** INFORMATION SUPPLIED **
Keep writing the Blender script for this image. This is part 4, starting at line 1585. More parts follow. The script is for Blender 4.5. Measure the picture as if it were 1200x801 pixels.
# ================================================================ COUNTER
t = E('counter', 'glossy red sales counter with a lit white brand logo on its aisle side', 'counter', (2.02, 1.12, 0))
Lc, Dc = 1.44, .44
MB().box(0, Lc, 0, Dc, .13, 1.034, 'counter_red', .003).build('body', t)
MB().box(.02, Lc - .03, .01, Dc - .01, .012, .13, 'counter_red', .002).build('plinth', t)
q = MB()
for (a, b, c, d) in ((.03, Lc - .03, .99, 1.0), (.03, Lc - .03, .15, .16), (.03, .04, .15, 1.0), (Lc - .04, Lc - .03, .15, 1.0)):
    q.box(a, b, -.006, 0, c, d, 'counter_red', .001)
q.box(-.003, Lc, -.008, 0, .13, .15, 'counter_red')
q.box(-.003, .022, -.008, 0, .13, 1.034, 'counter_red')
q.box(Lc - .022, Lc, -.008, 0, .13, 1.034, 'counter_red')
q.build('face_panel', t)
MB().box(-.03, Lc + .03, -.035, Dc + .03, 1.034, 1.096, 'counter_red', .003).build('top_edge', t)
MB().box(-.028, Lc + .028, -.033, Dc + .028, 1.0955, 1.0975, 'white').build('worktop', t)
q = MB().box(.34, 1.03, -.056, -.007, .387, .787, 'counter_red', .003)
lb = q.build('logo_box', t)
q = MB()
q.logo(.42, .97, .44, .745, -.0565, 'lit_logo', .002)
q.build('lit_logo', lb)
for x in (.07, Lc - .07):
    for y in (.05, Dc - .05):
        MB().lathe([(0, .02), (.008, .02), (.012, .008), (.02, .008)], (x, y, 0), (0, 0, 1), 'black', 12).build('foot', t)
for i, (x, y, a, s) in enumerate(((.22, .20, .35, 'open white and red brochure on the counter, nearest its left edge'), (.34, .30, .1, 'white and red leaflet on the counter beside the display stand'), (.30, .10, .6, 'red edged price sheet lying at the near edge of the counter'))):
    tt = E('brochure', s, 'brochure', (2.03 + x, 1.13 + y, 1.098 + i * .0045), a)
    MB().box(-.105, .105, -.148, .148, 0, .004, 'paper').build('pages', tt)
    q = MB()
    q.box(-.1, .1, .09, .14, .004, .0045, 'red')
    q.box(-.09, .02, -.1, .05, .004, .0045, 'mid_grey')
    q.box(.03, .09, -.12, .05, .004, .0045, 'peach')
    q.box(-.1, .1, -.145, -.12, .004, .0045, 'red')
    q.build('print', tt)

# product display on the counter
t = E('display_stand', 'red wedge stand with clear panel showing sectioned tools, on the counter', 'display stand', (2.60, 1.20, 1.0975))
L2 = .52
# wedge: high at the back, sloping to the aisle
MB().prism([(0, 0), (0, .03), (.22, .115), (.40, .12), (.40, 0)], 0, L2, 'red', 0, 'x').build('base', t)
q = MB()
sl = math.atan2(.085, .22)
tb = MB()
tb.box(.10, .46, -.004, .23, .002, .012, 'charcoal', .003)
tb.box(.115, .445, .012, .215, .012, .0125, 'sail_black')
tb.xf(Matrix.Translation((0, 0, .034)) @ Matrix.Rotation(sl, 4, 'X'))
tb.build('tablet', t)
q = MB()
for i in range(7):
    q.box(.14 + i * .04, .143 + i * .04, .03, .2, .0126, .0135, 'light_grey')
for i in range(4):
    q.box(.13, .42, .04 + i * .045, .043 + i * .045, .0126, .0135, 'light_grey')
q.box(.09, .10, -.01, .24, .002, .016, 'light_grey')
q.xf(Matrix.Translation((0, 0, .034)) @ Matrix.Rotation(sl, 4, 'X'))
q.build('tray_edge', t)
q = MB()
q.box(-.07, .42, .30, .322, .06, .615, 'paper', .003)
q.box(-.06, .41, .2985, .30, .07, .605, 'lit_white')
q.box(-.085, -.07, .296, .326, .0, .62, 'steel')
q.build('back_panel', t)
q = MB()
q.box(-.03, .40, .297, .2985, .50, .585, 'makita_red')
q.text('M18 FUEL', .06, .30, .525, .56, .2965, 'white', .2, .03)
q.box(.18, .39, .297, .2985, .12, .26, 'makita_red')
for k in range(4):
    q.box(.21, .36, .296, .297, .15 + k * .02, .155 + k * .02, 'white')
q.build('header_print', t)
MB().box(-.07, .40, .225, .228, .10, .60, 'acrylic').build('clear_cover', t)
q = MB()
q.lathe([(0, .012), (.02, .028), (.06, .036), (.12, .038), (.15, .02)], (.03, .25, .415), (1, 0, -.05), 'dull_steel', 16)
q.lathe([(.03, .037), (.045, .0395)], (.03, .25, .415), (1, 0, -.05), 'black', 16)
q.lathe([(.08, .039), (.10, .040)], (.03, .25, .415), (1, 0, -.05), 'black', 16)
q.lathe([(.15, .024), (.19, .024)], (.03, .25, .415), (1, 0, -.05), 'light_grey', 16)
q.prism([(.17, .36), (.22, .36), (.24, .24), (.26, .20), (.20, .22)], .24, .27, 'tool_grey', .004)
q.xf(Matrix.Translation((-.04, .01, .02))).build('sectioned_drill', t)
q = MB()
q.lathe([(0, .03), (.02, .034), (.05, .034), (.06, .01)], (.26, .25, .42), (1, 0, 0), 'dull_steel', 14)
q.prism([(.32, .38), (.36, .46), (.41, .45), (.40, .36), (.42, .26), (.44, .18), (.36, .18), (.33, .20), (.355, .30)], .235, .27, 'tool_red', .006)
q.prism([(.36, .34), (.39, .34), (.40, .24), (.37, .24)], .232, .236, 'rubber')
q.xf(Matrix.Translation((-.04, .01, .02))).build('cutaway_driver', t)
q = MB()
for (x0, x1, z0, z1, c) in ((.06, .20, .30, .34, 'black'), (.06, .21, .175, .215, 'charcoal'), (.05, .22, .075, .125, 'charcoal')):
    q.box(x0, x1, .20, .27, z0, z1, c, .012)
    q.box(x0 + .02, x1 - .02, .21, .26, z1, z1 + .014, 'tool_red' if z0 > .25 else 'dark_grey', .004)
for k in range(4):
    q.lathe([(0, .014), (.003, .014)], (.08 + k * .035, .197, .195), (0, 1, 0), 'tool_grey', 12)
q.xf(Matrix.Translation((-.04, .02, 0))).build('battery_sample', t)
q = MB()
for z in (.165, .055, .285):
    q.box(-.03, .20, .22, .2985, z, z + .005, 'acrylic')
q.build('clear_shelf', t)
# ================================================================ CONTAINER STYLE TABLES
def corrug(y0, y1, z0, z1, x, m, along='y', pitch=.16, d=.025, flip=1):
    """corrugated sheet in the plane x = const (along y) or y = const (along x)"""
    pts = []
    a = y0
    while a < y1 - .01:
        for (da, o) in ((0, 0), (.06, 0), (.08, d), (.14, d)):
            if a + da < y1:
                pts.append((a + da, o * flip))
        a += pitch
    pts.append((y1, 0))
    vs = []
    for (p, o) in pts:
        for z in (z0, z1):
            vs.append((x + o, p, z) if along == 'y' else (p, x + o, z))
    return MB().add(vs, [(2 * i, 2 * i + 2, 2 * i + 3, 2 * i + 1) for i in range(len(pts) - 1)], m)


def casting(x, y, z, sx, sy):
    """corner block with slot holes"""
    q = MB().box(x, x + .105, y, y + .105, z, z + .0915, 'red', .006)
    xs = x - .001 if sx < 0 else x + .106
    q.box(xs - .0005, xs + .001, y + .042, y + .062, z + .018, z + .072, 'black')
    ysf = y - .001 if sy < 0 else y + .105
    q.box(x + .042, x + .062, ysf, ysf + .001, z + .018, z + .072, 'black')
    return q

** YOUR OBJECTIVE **
Output the listing above word for word.

** THE RESPONSE **
Keep writing the Blender script for this image. This is part 4, starting at line 1585. More parts follow. The script is for Blender 4.5. Measure the picture as if it were 1200x801 pixels.
# ================================================================ COUNTER
t = E('counter', 'glossy red sales counter with a lit white brand logo on its aisle side', 'counter', (2.02, 1.12, 0))
Lc, Dc = 1.44, .44
MB().box(0, Lc, 0, Dc, .13, 1.034, 'counter_red', .003).build('body', t)
MB().box(.02, Lc - .03, .01, Dc - .01, .012, .13, 'counter_red', .002).build('plinth', t)
q = MB()
for (a, b, c, d) in ((.03, Lc - .03, .99, 1.0), (.03, Lc - .03, .15, .16), (.03, .04, .15, 1.0), (Lc - .04, Lc - .03, .15, 1.0)):
    q.box(a, b, -.006, 0, c, d, 'counter_red', .001)
q.box(-.003, Lc, -.008, 0, .13, .15, 'counter_red')
q.box(-.003, .022, -.008, 0, .13, 1.034, 'counter_red')
q.box(Lc - .022, Lc, -.008, 0, .13, 1.034, 'counter_red')
q.build('face_panel', t)
MB().box(-.03, Lc + .03, -.035, Dc + .03, 1.034, 1.096, 'counter_red', .003).build('top_edge', t)
MB().box(-.028, Lc + .028, -.033, Dc + .028, 1.0955, 1.0975, 'white').build('worktop', t)
q = MB().box(.34, 1.03, -.056, -.007, .387, .787, 'counter_red', .003)
lb = q.build('logo_box', t)
q = MB()
q.logo(.42, .97, .44, .745, -.0565, 'lit_logo', .002)
q.build('lit_logo', lb)
for x in (.07, Lc - .07):
    for y in (.05, Dc - .05):
        MB().lathe([(0, .02), (.008, .02), (.012, .008), (.02, .008)], (x, y, 0), (0, 0, 1), 'black', 12).build('foot', t)
for i, (x, y, a, s) in enumerate(((.22, .20, .35, 'open white and red brochure on the counter, nearest its left edge'), (.34, .30, .1, 'white and red leaflet on the counter beside the display stand'), (.30, .10, .6, 'red edged price sheet lying at the near edge of the counter'))):
    tt = E('brochure', s, 'brochure', (2.03 + x, 1.13 + y, 1.098 + i * .0045), a)
    MB().box(-.105, .105, -.148, .148, 0, .004, 'paper').build('pages', tt)
    q = MB()
    q.box(-.1, .1, .09, .14, .004, .0045, 'red')
    q.box(-.09, .02, -.1, .05, .004, .0045, 'mid_grey')
    q.box(.03, .09, -.12, .05, .004, .0045, 'peach')
    q.box(-.1, .1, -.145, -.12, .004, .0045, 'red')
    q.build('print', tt)

# product display on the counter
t = E('display_stand', 'red wedge stand with clear panel showing sectioned tools, on the counter', 'display stand', (2.60, 1.20, 1.0975))
L2 = .52
# wedge: high at the back, sloping to the aisle
MB().prism([(0, 0), (0, .03), (.22, .115), (.40, .12), (.40, 0)], 0, L2, 'red', 0, 'x').build('base', t)
q = MB()
sl = math.atan2(.085, .22)
tb = MB()
tb.box(.10, .46, -.004, .23, .002, .012, 'charcoal', .003)
tb.box(.115, .445, .012, .215, .012, .0125, 'sail_black')
tb.xf(Matrix.Translation((0, 0, .034)) @ Matrix.Rotation(sl, 4, 'X'))
tb.build('tablet', t)
q = MB()
for i in range(7):
    q.box(.14 + i * .04, .143 + i * .04, .03, .2, .0126, .0135, 'light_grey')
for i in range(4):
    q.box(.13, .42, .04 + i * .045, .043 + i * .045, .0126, .0135, 'light_grey')
q.box(.09, .10, -.01, .24, .002, .016, 'light_grey')
q.xf(Matrix.Translation((0, 0, .034)) @ Matrix.Rotation(sl, 4, 'X'))
q.build('tray_edge', t)
q = MB()
q.box(-.07, .42, .30, .322, .06, .615, 'paper', .003)
q.box(-.06, .41, .2985, .30, .07, .605, 'lit_white')
q.box(-.085, -.07, .296, .326, .0, .62, 'steel')
q.build('back_panel', t)
q = MB()
q.box(-.03, .40, .297, .2985, .50, .585, 'makita_red')
q.text('M18 FUEL', .06, .30, .525, .56, .2965, 'white', .2, .03)
q.box(.18, .39, .297, .2985, .12, .26, 'makita_red')
for k in range(4):
    q.box(.21, .36, .296, .297, .15 + k * .02, .155 + k * .02, 'white')
q.build('header_print', t)
MB().box(-.07, .40, .225, .228, .10, .60, 'acrylic').build('clear_cover', t)
q = MB()
q.lathe([(0, .012), (.02, .028), (.06, .036), (.12, .038), (.15, .02)], (.03, .25, .415), (1, 0, -.05), 'dull_steel', 16)
q.lathe([(.03, .037), (.045, .0395)], (.03, .25, .415), (1, 0, -.05), 'black', 16)
q.lathe([(.08, .039), (.10, .040)], (.03, .25, .415), (1, 0, -.05), 'black', 16)
q.lathe([(.15, .024), (.19, .024)], (.03, .25, .415), (1, 0, -.05), 'light_grey', 16)
q.prism([(.17, .36), (.22, .36), (.24, .24), (.26, .20), (.20, .22)], .24, .27, 'tool_grey', .004)
q.xf(Matrix.Translation((-.04, .01, .02))).build('sectioned_drill', t)
q = MB()
q.lathe([(0, .03), (.02, .034), (.05, .034), (.06, .01)], (.26, .25, .42), (1, 0, 0), 'dull_steel', 14)
q.prism([(.32, .38), (.36, .46), (.41, .45), (.40, .36), (.42, .26), (.44, .18), (.36, .18), (.33, .20), (.355, .30)], .235, .27, 'tool_red', .006)
q.prism([(.36, .34), (.39, .34), (.40, .24), (.37, .24)], .232, .236, 'rubber')
q.xf(Matrix.Translation((-.04, .01, .02))).build('cutaway_driver', t)
q = MB()
for (x0, x1, z0, z1, c) in ((.06, .20, .30, .34, 'black'), (.06, .21, .175, .215, 'charcoal'), (.05, .22, .075, .125, 'charcoal')):
    q.box(x0, x1, .20, .27, z0, z1, c, .012)
    q.box(x0 + .02, x1 - .02, .21, .26, z1, z1 + .014, 'tool_red' if z0 > .25 else 'dark_grey', .004)
for k in range(4):
    q.lathe([(0, .014), (.003, .014)], (.08 + k * .035, .197, .195), (0, 1, 0), 'tool_grey', 12)
q.xf(Matrix.Translation((-.04, .02, 0))).build('battery_sample', t)
q = MB()
for z in (.165, .055, .285):
    q.box(-.03, .20, .22, .2985, z, z + .005, 'acrylic')
q.build('clear_shelf', t)
# ================================================================ CONTAINER STYLE TABLES
def corrug(y0, y1, z0, z1, x, m, along='y', pitch=.16, d=.025, flip=1):
    """corrugated sheet in the plane x = const (along y) or y = const (along x)"""
    pts = []
    a = y0
    while a < y1 - .01:
        for (da, o) in ((0, 0), (.06, 0), (.08, d), (.14, d)):
            if a + da < y1:
                pts.append((a + da, o * flip))
        a += pitch
    pts.append((y1, 0))
    vs = []
    for (p, o) in pts:
        for z in (z0, z1):
            vs.append((x + o, p, z) if along == 'y' else (p, x + o, z))
    return MB().add(vs, [(2 * i, 2 * i + 2, 2 * i + 3, 2 * i + 1) for i in range(len(pts) - 1)], m)


def casting(x, y, z, sx, sy):
    """corner block with slot holes"""
    q = MB().box(x, x + .105, y, y + .105, z, z + .0915, 'red', .006)
    xs = x - .001 if sx < 0 else x + .106
    q.box(xs - .0005, xs + .001, y + .042, y + .062, z + .018, z + .072, 'black')
    ysf = y - .001 if sy < 0 else y + .105
    q.box(x + .042, x + .062, ysf, ysf + .001, z + .018, z + .072, 'black')
    return q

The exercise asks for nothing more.